> [Description of the task]:
Stop after the line containing "SC.camera = cam": print each line exactly from the first line of the listing up to that point.

__________________________________________________

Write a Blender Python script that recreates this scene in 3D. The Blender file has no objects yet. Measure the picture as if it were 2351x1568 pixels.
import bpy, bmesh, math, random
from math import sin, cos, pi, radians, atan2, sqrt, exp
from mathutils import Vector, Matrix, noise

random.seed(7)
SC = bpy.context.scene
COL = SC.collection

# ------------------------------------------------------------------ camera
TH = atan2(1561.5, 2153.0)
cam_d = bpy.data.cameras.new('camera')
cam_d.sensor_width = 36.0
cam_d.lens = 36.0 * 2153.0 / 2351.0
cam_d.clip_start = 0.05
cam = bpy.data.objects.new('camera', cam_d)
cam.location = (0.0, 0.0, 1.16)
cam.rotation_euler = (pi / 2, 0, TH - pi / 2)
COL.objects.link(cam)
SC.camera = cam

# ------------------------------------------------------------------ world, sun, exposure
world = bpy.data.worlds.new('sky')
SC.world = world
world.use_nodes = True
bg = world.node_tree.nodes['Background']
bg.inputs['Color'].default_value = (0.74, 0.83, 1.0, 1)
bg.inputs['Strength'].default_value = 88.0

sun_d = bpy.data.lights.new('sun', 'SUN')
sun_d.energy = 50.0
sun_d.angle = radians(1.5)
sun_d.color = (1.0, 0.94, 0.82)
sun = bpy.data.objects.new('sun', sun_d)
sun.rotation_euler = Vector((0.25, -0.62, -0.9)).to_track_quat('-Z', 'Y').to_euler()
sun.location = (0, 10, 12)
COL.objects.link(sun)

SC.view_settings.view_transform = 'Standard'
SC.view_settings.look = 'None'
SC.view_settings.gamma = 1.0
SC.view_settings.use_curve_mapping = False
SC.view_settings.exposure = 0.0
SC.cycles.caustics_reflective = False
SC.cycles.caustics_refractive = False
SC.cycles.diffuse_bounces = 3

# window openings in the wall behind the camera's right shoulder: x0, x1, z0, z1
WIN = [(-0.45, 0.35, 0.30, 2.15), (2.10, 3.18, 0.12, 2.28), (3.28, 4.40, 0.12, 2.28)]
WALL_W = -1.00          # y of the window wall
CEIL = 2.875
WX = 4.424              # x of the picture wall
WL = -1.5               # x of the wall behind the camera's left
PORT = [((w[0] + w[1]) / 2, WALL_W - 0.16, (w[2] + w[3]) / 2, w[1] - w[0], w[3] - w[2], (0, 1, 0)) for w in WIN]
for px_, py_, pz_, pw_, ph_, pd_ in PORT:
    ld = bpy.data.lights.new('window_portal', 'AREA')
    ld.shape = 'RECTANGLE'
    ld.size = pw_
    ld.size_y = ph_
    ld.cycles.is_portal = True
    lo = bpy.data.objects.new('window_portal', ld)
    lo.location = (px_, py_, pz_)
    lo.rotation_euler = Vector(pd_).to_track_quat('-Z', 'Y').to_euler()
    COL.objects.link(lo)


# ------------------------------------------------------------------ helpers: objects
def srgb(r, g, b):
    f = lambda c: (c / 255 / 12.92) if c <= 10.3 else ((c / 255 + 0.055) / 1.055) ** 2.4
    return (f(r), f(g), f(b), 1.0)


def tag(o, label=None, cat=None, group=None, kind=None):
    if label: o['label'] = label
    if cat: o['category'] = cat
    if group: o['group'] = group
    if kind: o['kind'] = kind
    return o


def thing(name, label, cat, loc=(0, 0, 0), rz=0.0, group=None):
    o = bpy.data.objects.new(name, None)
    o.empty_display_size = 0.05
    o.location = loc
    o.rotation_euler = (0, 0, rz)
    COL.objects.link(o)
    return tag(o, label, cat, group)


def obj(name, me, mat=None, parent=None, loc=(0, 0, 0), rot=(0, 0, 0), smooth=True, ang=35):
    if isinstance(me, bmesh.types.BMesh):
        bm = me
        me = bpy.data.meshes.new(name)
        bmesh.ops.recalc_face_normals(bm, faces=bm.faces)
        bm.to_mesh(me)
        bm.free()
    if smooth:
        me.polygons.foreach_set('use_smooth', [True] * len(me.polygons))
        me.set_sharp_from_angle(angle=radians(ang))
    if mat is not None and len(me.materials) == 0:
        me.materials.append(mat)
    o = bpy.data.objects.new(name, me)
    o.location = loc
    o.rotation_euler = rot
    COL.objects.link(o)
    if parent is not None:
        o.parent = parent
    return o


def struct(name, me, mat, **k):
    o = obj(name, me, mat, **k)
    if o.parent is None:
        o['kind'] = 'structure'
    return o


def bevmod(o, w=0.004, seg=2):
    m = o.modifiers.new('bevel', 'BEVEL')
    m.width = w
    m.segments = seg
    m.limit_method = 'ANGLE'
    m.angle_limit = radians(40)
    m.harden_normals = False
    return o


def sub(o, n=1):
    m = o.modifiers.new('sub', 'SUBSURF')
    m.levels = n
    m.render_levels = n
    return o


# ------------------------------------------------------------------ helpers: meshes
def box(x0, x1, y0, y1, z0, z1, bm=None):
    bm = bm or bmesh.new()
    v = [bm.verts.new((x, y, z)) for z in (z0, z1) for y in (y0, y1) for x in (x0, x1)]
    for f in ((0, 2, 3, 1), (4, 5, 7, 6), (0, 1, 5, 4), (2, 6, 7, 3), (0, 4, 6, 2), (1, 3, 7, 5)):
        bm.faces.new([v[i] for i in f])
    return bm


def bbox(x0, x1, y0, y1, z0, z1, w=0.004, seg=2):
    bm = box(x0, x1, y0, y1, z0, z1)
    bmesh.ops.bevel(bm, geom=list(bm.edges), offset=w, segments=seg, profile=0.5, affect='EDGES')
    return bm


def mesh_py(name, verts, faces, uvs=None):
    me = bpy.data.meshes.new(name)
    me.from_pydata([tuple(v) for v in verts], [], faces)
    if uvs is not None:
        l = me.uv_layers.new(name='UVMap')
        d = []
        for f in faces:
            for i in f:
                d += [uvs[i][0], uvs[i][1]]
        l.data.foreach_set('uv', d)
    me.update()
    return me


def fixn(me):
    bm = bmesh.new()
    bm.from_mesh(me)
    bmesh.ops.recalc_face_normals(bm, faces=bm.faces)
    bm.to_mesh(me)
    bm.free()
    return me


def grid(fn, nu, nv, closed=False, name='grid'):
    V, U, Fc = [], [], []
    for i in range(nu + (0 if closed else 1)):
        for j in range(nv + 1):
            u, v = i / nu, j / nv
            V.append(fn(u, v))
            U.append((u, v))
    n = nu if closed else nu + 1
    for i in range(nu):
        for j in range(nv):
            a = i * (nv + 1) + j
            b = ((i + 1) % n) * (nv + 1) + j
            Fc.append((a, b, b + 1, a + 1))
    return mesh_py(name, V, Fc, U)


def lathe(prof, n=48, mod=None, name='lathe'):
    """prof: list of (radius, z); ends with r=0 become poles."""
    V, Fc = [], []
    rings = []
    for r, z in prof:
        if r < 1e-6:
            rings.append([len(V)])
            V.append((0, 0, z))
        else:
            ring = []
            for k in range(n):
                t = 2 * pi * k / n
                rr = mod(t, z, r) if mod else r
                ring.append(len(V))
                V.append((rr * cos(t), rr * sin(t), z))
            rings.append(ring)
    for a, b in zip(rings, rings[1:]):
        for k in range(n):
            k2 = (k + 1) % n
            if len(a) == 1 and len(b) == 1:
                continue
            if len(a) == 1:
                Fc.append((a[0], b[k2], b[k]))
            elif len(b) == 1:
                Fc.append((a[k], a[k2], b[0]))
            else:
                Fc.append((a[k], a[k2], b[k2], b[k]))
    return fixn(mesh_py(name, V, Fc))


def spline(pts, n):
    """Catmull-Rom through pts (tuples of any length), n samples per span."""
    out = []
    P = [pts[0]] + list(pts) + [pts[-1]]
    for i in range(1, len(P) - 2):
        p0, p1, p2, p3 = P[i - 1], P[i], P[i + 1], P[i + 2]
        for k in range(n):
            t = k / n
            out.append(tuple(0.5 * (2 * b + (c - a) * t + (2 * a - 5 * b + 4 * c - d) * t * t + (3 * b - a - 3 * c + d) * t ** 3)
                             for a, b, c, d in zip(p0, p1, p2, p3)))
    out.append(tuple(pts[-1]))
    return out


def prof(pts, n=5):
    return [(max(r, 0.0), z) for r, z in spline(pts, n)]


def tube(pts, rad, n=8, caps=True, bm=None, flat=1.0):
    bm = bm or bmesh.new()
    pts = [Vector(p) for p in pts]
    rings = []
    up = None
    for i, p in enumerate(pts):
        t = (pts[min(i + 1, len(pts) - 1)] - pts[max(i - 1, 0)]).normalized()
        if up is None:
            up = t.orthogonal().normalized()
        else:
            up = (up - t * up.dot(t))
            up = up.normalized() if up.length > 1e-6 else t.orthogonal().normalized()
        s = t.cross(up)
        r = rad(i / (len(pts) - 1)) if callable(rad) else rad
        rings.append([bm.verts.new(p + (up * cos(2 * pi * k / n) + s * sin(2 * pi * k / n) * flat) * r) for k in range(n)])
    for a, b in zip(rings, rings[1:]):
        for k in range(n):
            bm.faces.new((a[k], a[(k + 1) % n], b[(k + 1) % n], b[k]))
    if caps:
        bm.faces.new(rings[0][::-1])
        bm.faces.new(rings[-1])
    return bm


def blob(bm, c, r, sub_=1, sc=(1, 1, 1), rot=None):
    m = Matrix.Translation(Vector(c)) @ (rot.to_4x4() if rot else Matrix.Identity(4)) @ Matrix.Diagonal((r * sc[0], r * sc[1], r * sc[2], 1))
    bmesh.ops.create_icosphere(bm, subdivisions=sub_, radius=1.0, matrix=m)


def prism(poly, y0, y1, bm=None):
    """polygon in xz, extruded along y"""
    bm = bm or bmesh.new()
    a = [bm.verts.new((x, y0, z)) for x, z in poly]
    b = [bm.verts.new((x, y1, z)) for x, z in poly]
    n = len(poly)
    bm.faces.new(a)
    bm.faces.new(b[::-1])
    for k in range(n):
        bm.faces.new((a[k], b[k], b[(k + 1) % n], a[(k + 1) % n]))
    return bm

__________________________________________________

> [Solution to this task]:
Write a Blender Python script that recreates this scene in 3D. The Blender file has no objects yet. Measure the picture as if it were 2351x1568 pixels.
import bpy, bmesh, math, random
from math import sin, cos, pi, radians, atan2, sqrt, exp
from mathutils import Vector, Matrix, noise

random.seed(7)
SC = bpy.context.scene
COL = SC.collection

# ------------------------------------------------------------------ camera
TH = atan2(1561.5, 2153.0)
cam_d = bpy.data.cameras.new('camera')
cam_d.sensor_width = 36.0
cam_d.lens = 36.0 * 2153.0 / 2351.0
cam_d.clip_start = 0.05
cam = bpy.data.objects.new('camera', cam_d)
cam.location = (0.0, 0.0, 1.16)
cam.rotation_euler = (pi / 2, 0, TH - pi / 2)
COL.objects.link(cam)
SC.camera = cam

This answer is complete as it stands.